Another thing is worth mentioning: Before the connection can be established at all the client needs to resolve the DNS name. To do this it sends unencrypted DNS queries to a DNS server and these ones also contain the (sub)domain, which can therefore be used by an attacker to see the visited domains.
However this does not always have to happen in this way, because you assume the user manually types in https://example.com/supersecretpage
into the URL bar. But this is very rare as most users e.g. would rather type in example.com/supersecretpage
. Another issue would be visitors clicking on an insecure link, which uses HTTP - in contrast to a secure HTTPS-link). Such links could e.g. be old links created when the site did not support HTTPS or did not redirect to HTTPS by default.
You ask why this matters?
In the such a (usual) case there is no https://
in the URL. When no protocol is entered into the URL bar all browsers internally "convert" this URL to http://example.com/supersecretpage
(note the http:// there) as they cannot expect the server to support HTTPS.
This means the browser first tries to connect to the website using insecure HTTP and only after the website sends a (301) redirect to the HTTPS URL it uses the secure mode.
In this case the attacker can see the full URL in the unencrypted HTTP request.

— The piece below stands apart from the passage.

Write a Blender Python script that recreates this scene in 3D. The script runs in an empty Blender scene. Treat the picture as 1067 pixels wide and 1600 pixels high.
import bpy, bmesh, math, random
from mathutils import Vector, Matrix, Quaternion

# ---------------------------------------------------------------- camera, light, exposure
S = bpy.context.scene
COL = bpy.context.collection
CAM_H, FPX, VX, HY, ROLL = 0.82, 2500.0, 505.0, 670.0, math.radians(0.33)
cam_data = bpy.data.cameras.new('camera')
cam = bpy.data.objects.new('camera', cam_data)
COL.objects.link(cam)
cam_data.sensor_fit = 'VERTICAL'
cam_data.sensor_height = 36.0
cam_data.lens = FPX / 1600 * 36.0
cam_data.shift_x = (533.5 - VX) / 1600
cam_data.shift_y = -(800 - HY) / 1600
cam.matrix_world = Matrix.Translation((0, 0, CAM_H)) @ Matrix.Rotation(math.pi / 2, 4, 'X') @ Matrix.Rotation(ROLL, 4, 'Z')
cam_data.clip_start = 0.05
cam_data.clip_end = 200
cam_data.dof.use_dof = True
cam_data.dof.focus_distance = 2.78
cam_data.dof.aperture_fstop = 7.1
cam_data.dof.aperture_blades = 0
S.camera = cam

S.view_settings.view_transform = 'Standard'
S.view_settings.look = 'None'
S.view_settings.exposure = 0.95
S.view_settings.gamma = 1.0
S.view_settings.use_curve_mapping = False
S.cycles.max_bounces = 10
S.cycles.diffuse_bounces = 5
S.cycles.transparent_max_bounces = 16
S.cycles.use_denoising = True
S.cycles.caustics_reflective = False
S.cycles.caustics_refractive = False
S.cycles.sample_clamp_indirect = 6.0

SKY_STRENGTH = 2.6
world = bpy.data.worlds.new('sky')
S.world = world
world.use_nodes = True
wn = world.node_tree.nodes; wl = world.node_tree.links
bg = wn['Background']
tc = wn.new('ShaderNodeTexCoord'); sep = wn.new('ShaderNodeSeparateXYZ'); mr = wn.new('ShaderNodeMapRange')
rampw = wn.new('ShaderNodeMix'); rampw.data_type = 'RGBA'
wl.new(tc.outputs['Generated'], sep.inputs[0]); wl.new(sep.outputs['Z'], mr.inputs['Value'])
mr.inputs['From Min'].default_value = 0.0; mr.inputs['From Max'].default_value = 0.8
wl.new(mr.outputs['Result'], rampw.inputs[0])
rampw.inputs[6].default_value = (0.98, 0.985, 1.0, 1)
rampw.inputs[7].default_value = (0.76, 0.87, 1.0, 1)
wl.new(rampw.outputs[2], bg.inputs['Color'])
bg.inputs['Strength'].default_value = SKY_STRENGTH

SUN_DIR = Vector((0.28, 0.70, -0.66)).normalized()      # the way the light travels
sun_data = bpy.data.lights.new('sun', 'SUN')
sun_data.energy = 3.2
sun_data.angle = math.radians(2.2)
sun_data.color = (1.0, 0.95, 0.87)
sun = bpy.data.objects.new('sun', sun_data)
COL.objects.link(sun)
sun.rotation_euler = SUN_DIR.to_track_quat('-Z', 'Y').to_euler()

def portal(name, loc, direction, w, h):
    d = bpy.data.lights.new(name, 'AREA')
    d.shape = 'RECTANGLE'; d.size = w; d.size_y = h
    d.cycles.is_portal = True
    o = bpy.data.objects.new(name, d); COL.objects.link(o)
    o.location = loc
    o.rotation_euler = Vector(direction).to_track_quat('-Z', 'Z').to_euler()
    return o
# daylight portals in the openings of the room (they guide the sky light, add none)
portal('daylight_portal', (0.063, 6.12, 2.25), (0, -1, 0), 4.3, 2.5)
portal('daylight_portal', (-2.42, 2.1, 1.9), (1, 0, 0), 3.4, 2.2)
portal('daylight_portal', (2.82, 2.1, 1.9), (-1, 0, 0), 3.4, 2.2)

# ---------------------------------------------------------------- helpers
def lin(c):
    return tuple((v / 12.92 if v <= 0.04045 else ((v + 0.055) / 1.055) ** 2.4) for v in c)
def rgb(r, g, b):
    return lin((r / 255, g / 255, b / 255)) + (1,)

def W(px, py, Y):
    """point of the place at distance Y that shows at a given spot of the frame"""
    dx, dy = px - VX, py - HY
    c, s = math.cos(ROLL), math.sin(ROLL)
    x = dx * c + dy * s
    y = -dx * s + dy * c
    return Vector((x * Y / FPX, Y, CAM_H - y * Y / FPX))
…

You can easily test this by yourself by looking into the "network panel" of your browser. There you should see this "HTTPS upgrade":
However note that there are techniques to prevent this insecure first HTTP request. Most notably HSTS and - to protect even the first connection you make to the site - HSTS preloading, but also HTTPS Everywhere helps against such attacks. FYI: According to Netcraft 95% of all HTTPS servers vulnerable were vulnerable to such (SSL Stripping) attacks as of March 2016.